# TASK
Set down exactly the lines of the listing below, please, beginning with the first and ending with the line that holds "tag(hook, 'small black".

═════ MATERIAL FOR THE TASK

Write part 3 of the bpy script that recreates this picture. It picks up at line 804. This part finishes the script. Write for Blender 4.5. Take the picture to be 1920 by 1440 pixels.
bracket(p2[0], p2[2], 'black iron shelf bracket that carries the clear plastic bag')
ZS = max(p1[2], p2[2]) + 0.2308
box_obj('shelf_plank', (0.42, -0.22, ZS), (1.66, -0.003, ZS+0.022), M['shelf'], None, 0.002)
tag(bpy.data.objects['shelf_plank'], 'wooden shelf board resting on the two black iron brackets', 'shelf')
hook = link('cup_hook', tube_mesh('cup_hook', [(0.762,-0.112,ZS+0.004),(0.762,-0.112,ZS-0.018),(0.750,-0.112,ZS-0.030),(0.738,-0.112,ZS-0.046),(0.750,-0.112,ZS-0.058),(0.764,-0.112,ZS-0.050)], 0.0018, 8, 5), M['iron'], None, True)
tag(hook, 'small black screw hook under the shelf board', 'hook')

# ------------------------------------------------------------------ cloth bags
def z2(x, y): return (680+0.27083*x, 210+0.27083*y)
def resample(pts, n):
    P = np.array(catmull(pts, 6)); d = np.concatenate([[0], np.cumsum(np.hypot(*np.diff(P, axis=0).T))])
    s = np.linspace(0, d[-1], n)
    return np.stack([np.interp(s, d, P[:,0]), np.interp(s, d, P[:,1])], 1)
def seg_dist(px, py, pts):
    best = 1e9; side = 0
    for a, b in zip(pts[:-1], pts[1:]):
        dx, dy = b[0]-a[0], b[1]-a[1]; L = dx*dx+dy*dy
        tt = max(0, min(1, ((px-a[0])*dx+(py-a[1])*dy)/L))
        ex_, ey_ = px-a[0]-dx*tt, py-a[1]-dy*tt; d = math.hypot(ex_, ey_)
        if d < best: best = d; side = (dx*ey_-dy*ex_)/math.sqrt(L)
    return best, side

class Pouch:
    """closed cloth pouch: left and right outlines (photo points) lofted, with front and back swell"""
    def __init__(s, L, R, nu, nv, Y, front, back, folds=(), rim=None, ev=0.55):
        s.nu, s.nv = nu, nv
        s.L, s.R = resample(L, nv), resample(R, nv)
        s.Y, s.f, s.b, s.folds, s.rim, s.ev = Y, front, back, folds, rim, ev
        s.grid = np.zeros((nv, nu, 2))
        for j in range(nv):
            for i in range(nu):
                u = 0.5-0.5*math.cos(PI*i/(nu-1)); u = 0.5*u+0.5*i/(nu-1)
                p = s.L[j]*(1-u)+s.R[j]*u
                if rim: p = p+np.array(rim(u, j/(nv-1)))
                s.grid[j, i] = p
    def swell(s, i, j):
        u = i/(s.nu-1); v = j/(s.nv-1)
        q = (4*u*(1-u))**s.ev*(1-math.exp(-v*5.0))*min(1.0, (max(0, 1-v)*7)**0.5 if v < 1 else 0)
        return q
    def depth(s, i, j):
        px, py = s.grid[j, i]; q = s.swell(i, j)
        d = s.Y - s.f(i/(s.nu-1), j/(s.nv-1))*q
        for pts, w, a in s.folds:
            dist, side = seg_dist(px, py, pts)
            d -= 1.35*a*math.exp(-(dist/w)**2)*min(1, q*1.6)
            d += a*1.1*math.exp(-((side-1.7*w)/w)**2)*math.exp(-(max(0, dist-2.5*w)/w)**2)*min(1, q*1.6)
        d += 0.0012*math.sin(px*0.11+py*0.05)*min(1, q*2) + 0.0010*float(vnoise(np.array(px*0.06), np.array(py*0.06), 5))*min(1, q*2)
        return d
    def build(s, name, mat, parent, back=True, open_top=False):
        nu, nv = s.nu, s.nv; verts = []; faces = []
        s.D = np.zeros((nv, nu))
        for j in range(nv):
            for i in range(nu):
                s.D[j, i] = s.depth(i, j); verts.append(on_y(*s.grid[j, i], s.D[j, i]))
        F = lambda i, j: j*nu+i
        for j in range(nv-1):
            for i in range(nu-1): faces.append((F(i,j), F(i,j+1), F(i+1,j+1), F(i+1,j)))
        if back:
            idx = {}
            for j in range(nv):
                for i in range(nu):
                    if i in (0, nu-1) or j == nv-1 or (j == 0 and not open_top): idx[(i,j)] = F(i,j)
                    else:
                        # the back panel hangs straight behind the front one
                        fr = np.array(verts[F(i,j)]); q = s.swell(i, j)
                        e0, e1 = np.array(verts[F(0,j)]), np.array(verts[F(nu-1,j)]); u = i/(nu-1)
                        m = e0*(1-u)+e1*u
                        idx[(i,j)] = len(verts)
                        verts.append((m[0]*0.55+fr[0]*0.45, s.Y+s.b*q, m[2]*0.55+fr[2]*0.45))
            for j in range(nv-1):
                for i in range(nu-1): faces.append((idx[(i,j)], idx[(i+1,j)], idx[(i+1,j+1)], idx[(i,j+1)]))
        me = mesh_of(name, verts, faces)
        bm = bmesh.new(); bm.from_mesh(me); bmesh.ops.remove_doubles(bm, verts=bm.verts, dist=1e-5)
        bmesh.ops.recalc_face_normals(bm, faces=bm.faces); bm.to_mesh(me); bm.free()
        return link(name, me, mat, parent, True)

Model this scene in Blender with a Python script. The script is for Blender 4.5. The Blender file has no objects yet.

══════════

# EXERCISE OUTPUT
Write part 3 of the bpy script that recreates this picture. It picks up at line 804. This part finishes the script. Write for Blender 4.5. Take the picture to be 1920 by 1440 pixels.
bracket(p2[0], p2[2], 'black iron shelf bracket that carries the clear plastic bag')
ZS = max(p1[2], p2[2]) + 0.2308
box_obj('shelf_plank', (0.42, -0.22, ZS), (1.66, -0.003, ZS+0.022), M['shelf'], None, 0.002)
tag(bpy.data.objects['shelf_plank'], 'wooden shelf board resting on the two black iron brackets', 'shelf')
hook = link('cup_hook', tube_mesh('cup_hook', [(0.762,-0.112,ZS+0.004),(0.762,-0.112,ZS-0.018),(0.750,-0.112,ZS-0.030),(0.738,-0.112,ZS-0.046),(0.750,-0.112,ZS-0.058),(0.764,-0.112,ZS-0.050)], 0.0018, 8, 5), M['iron'], None, True)
tag(hook, 'small black screw hook under the shelf board', 'hook')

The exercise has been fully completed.